=== Records to use ===

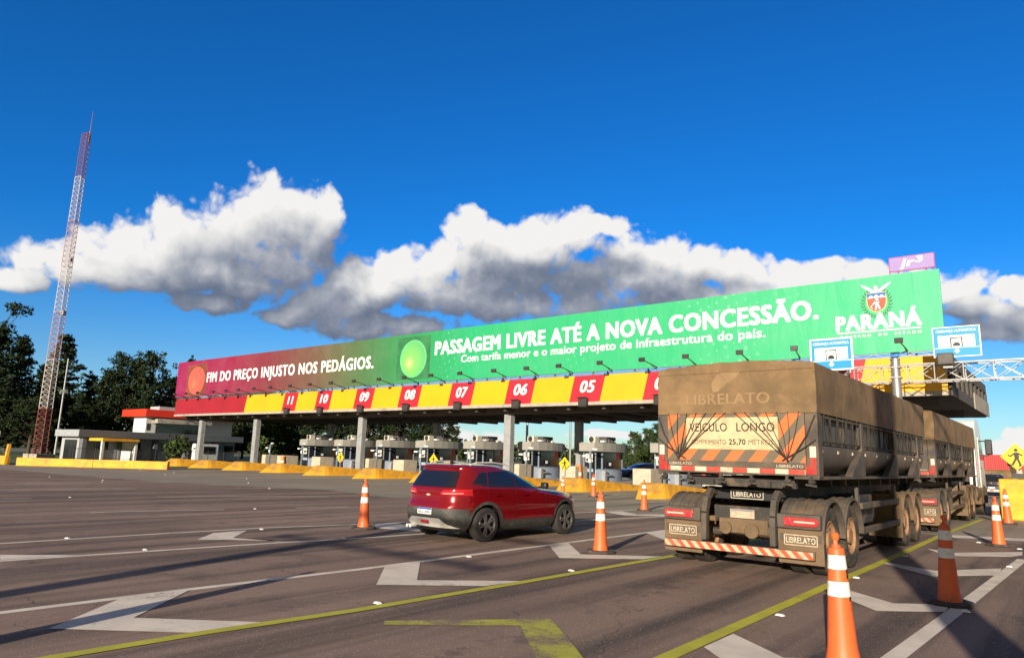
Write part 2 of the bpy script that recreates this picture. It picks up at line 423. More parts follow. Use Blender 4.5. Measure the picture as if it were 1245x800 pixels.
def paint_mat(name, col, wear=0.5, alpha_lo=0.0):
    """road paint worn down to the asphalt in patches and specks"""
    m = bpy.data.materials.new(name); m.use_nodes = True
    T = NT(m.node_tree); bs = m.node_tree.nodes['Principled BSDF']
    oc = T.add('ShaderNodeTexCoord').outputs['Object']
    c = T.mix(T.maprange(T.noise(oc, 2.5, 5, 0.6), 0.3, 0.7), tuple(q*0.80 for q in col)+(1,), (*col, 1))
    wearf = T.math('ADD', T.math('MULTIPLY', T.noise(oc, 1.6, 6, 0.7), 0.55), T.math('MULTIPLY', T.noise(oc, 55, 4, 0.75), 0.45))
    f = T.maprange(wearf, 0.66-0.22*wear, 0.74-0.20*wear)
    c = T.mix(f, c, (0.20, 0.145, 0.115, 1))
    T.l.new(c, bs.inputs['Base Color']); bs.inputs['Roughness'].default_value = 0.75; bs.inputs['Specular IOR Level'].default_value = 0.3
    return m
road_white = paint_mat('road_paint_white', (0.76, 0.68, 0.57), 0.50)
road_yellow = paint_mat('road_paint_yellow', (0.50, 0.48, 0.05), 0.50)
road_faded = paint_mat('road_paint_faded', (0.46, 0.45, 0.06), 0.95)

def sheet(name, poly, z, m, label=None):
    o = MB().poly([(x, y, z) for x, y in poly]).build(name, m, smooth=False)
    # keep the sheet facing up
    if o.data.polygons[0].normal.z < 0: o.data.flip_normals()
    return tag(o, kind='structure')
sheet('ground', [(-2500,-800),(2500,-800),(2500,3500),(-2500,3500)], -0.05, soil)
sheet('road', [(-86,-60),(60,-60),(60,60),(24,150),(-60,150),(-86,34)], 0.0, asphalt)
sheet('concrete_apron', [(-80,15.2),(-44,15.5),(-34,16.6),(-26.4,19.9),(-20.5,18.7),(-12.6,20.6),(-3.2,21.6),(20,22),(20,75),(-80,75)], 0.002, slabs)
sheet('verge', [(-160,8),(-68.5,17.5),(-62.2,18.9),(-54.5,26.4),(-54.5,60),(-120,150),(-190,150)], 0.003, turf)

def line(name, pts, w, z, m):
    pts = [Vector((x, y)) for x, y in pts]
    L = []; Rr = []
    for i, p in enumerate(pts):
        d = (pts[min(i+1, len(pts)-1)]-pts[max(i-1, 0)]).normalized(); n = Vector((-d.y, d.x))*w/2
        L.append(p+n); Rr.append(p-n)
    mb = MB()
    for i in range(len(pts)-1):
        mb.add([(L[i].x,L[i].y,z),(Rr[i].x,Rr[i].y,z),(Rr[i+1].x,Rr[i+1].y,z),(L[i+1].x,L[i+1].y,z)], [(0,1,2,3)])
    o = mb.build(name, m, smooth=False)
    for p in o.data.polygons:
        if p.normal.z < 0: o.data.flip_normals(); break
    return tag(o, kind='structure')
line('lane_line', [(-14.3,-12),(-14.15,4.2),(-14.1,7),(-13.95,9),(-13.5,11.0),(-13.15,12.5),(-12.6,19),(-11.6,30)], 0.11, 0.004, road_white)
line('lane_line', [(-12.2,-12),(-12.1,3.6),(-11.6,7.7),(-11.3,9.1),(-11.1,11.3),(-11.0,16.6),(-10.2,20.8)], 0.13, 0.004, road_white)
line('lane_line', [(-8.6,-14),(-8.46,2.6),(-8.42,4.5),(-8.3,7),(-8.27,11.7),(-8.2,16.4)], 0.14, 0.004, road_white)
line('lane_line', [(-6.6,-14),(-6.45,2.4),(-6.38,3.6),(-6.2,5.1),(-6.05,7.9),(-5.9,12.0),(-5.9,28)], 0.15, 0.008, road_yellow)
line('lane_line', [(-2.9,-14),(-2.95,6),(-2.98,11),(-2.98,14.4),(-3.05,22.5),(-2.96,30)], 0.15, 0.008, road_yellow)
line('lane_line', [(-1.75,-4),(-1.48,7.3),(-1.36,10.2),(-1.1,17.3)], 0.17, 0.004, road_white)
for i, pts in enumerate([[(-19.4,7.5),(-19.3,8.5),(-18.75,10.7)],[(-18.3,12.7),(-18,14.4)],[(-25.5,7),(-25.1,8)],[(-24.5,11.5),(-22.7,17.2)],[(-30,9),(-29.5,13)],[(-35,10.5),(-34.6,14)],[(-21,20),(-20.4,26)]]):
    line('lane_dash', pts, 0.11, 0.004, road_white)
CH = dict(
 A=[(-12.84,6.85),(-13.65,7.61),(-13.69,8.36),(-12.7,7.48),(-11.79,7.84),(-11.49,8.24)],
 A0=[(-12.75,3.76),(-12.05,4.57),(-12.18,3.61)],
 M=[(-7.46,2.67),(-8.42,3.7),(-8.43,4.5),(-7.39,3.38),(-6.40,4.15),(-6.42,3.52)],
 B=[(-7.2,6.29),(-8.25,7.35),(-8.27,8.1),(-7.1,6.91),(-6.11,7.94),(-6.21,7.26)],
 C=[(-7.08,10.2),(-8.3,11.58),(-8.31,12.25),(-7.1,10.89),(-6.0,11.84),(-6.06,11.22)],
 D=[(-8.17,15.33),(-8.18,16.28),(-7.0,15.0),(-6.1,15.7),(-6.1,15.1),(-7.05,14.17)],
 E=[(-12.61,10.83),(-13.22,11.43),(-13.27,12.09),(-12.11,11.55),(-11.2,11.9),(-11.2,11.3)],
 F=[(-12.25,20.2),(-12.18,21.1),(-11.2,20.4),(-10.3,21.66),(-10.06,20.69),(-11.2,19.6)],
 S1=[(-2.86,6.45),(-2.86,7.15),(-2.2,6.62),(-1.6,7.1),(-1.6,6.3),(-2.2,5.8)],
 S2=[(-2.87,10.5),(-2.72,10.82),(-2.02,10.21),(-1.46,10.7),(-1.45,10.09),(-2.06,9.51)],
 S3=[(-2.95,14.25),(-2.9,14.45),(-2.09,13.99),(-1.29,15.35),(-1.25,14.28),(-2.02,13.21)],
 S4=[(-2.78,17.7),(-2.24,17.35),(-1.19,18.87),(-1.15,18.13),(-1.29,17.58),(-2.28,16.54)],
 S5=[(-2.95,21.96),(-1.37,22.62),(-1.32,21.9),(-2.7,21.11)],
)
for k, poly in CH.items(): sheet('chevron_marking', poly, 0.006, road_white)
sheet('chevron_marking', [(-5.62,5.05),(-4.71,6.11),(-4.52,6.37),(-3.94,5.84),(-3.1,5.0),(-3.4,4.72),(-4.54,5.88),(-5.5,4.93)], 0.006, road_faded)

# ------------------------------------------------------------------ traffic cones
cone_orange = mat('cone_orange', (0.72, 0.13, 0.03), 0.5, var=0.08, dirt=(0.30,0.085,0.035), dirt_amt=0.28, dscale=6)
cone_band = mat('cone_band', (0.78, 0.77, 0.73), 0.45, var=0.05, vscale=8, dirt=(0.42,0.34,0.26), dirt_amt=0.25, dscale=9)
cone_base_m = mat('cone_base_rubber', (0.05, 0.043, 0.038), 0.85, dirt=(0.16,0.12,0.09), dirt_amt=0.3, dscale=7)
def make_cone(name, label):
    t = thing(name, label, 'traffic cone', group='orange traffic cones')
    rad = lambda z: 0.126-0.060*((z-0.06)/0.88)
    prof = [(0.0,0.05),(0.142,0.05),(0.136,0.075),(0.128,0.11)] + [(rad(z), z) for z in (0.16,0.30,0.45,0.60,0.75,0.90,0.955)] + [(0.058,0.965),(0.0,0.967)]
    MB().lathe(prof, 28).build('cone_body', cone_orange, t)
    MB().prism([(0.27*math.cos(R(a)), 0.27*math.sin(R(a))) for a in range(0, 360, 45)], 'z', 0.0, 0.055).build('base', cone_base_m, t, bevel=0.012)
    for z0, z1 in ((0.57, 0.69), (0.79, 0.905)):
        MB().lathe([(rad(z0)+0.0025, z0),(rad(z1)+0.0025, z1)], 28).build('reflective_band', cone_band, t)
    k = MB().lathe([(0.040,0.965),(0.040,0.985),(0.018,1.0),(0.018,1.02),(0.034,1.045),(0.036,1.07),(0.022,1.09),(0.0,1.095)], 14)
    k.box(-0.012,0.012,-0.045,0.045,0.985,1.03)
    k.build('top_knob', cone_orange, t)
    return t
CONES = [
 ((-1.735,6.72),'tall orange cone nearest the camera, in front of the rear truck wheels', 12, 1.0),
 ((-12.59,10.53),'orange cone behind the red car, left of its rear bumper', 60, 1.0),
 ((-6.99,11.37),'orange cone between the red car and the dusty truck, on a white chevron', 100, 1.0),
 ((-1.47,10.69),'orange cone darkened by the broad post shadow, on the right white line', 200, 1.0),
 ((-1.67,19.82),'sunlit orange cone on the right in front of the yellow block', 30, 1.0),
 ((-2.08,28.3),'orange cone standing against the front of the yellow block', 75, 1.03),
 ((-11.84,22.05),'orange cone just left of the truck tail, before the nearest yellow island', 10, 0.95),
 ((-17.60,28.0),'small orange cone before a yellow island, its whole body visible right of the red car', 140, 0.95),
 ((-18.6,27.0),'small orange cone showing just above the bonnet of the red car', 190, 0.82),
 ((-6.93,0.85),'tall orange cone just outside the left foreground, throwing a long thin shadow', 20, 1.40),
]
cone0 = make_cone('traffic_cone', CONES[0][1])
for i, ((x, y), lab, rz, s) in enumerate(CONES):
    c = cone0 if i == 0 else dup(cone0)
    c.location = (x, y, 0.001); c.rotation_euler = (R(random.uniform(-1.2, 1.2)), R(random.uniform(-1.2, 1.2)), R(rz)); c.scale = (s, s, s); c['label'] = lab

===
=== Records to use ===

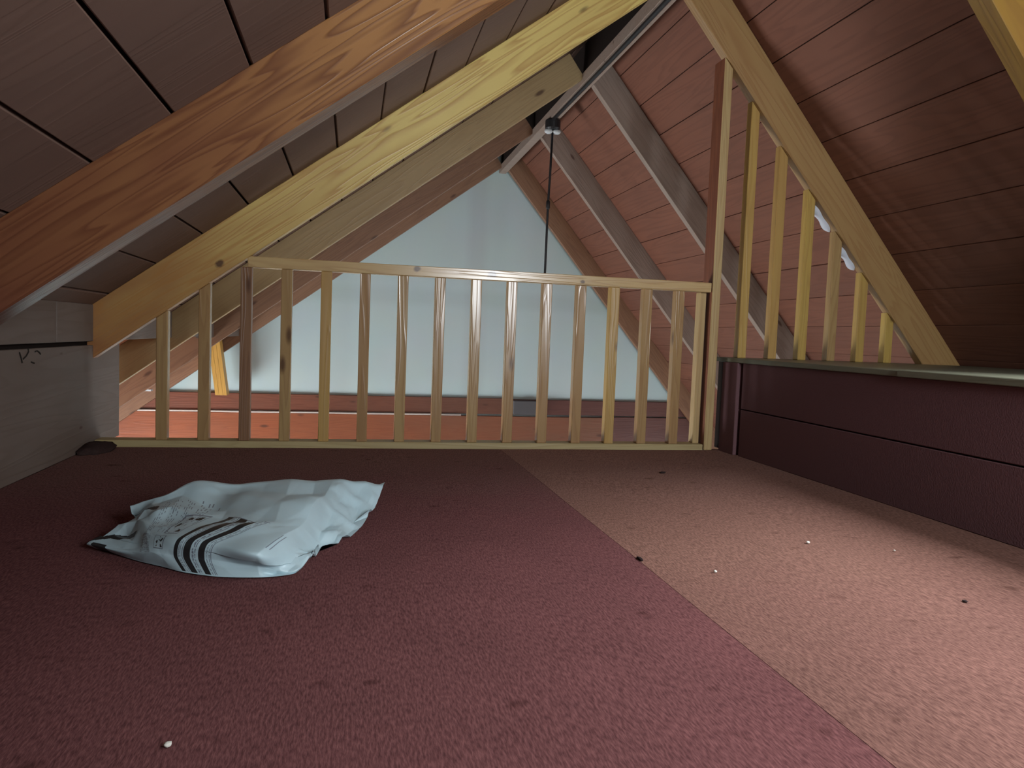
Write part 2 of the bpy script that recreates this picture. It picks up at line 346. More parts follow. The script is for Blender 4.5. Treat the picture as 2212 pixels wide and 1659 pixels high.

===

• [Objective] Where does the word "More" appear in the listing? List each line that holds it.

• [Response to the task]
Write part 2 of the bpy script that recreates this picture. It picks up at line 423. More parts follow. Use Blender 4.5. Measure the picture as if it were 1245x800 pixels.
Write part 2 of the bpy script that recreates this picture. It picks up at line 346. More parts follow. The script is for Blender 4.5. Treat the picture as 2212 pixels wide and 1659 pixels high.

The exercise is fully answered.